Universal Translator

Friday, September 9, 2011

I'm Dumb, Like Everybody Else

Looking over the specific proposals contained in President Obama's Jobs Plan last night, I noticed he proposes spending $25 billion to renovate and repair the nation's schools. "That's a really good idea," I thought immediately. And then I stopped myself to wonder why I thought that, and why that was my immediate reaction.

After all, I don't really know if it is a good idea or not; I don't know how many people will be put back to work if this is done, or how much of a stimulative effect it will have on the economy, or whether that $25 billion could be put to better use elsewhere. Nevertheless, after reading about the proposal I immediately formed a very positive and strong belief that this was a good idea.

And then I recalled that only a few weeks ago I had been talking with a friend of mine and he had told me about a guest he had seen on The Rachel Maddow Show who had proposed doing the same thing. The guest had argued in favor of this proposition because (i) our schools need it, (ii) it can be done immediately, (iii) unlike a lot of other construction projects, this type of work is fairly labor intensive and thus employs a lot of people, and (iv) at a bare minimum it at least gets funds pumping through the economy again.

Now, all of that may be true and it certainly sounds right, but the fact remains that I really don't know enough about the situation to definitely say I know what I'm talking about. But even though I recognize that fact, that recognition still doesn't dampen my enthusiasm for the project.


When it comes to persuading people, I don't think the necessity for laying groundwork can be overestimated. I am fond of saying that no lawyer ever wins a case by persuading the judge that he is right; the lawyer wins the case by persuading the judge that the judge is right, and that the lawyer just happens to agree with him.

I was ready to sign onto this school renovation proposal immediately simply because I had heard this idea before. When Obama suggested it, I recognized the proposal as familiar and then my brain, in turn, translated "familiar idea" into "good idea." That doesn't really make a lot of sense from a strictly logical perspective, but the fact remains that this is a good example of how people actually tend to evaluate plans make decisions in the real world.
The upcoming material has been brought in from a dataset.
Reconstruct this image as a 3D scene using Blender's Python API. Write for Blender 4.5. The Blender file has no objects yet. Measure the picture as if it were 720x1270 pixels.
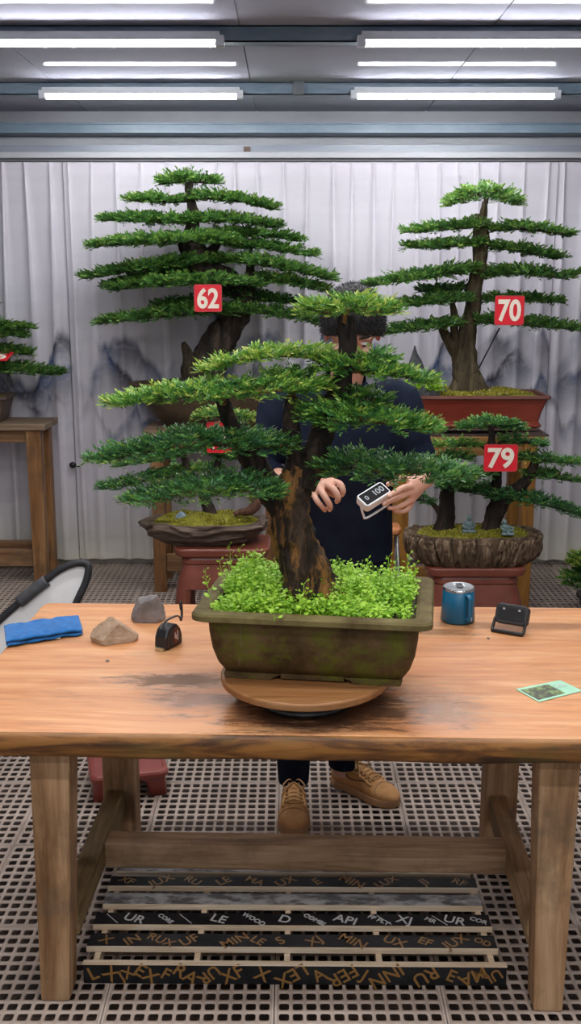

And I think it would be good for the Left to recognize this fact. Perhaps the Conservatives' most important and furthest-reaching accomplishment has not been passing any particular piece of legislation, or winning any particular election, or embarking on any particular (and, as a rule, disastrous) foreign policy, but instead is the creation of numerous "think tanks" and conservative scholarships whose sole function is to promote Conservative ideas. While the Left occupied itself fighting battles in Congress and in State Houses, Conservatives were changing the very terms of the fight itself by developing Conservative memes and ideas which they then relentlessly marketed to the general public. The sheer repetition of these ideas has made them almost ubiquitous in our society, and Conservatives rely on that ubiquity to substitute for actual validity.

And so now we have Conservative politicians who will tell you that tax cuts always pay for themselves, or that tax cuts always increase revenue, or some variation on that theme . . . and while this claim is demonstrably false, nobody ever corrects them or call them on it. Why? Because we've heard this repeated so often it feels right. The same thing holds true for Conservative claims that we can drill our way to energy independence, or that the science is still unsettled on climate change, or that the federal deficit and government overspending depresses the economy and leads to unemployment, and on and on and on.

None of these assertions are true, but if you repeat a lie often enough it will feel true to a lot of people -- it develops what Stephen Colbert famously termed "Truthiness" -- and having enough people feel something is true is really all you need to win a political argument. Regardless of the validity of an idea, people will flock to it if it is familiar.

But it can work the other way too. Liberal thought, Keynesian economic principles -- these are all valid ideas, but they no longer seem familiar to the general public; they have been drowned out by the screaming megaphone that is Fox News and the Republican Wurlitzer. But how great would it be to fund a couple of Left-leaning think tanks whose only job would be to churn out marketable, easily digestible versions of liberal ideas that speak to the average low information voter, and then push the marketable versions of those ideas until they, too, were ubiquitous.

(Well . . . I can dream.)

Repeat a good idea often enough, it becomes familiar. Repeat a good idea so often that it becomes familiar, and it becomes believed. Repeat a good idea so often that it becomes believed, it gets enacted.